Individuals with Yankee White clearance undergo extensive background investigation. The Yankee White clearance includes requirements of U.S. citizenship and unquestionable loyalty to the United States.
Is it/should it be required of VP and Pres. candidate hopefuls to pass such an investigation before being accepted as candidates?
[ Looking at you 45. ]
Effete Snob
(8,387 posts)Of deciding who is allowed to be president?
We go through this with folks wanting to put a psychiatrist in charge of deciding who can be president, and now some want some sort of background investigator in charge of deciding who can be president.
This is easy to understand - the moment we decide to put someone (or a group of someones) in charge of deciding who can be president, is the moment your vote no longer matters. Because from that moment on, the presidency is decided by that someone or group.
The idea is to avoid voting for insane and disloyal people.
If that doesn't make sense, then let's start from the ground up. Who is going to do this "background check" to decide who can be president? Do you want this to be some office in the Pentagon, say, the Defense Investigative Agency, so that someone in the current military decides who can run?
In other words, when Trump was President, would you have wanted him to be at the top of the chain of command over whomever runs the office that does the background checks to decide who is allowed to run against him in the next election?
Or, instead of a military or executive agency, do you want this to be done by a Congressionally-appointed committee of some kind? For example, would you have wanted the same people who ran umpteen Benghazi investigations hiring the people who are going to decide who can run for president?
It's just not a workable idea, and it stems from a feeling that we adopt as children, and which becomes hard to shake off later on - the idea that there are some "adults in charge" who have our collective best interests in mind. There simply aren't.
On top of that, there are people whose political beliefs are such that they don't think the government should have any secret information, and/or they believe that people who handle government information should be able to decide for themselves to publish it, leak it, or whatever.

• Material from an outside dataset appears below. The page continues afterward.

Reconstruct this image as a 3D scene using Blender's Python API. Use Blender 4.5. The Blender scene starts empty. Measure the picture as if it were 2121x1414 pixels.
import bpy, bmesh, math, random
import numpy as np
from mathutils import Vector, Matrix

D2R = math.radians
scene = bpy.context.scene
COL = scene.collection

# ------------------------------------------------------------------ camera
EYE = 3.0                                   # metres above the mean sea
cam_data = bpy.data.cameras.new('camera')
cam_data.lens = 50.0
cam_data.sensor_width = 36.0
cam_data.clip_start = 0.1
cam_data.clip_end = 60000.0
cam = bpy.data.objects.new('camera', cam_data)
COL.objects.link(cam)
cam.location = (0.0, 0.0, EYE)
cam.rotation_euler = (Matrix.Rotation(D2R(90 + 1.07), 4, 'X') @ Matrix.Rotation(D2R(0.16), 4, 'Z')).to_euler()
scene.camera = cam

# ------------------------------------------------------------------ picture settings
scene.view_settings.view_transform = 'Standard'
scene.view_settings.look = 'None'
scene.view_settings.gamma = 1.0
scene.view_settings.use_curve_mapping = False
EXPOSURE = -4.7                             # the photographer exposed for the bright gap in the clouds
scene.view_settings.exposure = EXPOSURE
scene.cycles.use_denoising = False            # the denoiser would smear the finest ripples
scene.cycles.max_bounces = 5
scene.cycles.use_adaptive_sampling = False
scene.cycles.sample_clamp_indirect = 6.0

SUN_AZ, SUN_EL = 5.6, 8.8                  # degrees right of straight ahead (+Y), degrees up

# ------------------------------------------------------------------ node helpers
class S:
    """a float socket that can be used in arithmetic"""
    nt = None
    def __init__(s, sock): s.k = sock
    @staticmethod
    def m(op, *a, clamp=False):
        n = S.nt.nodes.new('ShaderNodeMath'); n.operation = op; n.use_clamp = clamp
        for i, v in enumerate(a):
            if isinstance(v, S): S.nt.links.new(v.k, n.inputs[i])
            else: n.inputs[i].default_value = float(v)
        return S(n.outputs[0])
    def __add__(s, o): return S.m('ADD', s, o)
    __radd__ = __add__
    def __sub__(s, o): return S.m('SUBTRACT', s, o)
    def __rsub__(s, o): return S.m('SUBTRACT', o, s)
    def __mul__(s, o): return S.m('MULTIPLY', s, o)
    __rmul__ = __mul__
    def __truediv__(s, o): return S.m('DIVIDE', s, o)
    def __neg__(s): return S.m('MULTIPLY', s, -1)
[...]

Certainly, folks like Edward Snowden, Chelsea Manning, Reality Winner are charter members of the "it's okay when we do it" club, and historically have had a lot of support here.
Thomas Hurt
(13,903 posts)It is routinely said that the President is picked by corporate media, lobbyists, and deals in smoke filled rooms.
Money is free speech. Corporations and PACs pick the President.
The voters are manipulated the conspiracy theorists say. I don't buy into that myself but I think a lot of people do.
Your point is well taken though. Presidents should be elected by a free and open vote not reduced to a committee of doctors or the addition of requirements like background checks. Actually, that should be the press' gig.
Effete Snob
(8,387 posts)Candidates are selected by powerful interests. There's nothing we can do. Might as well stay home.
I think what we need to do is to get away from "celebrity candidate" with no prior record of substantial public service.
No corporate media or smoke filled room picked Joe Biden to run for the New Castle County Council. He got high marks for his service there and climbed the political ladder in Delaware from the bottom.
Certainly, there are powerful interests who prefer one candidate over another at the top level, but they are generally not fostering careers in public service which provide a record against which candidates words can be judged.
Thomas Hurt
(13,903 posts)IMO that is why we have so much voter apathy or at least it is a good excuse for voter apathy.
Dysfunctional
(452 posts)I enlisted in the army in May 1961. I received notification in August 1961 that I was cleared for Top Secret Cryptographic Access. Of course, I was straight out of high school so there wasn't much for the FBI to check. My neighbor told me later that an FBI agent asked her about me. She told him that I was a good boy and would not do anything wrong. He thanked her and left. I have a question, does every enlistee have to read a document that lists about 300 groups and swear that s/he has never belonged to any of them?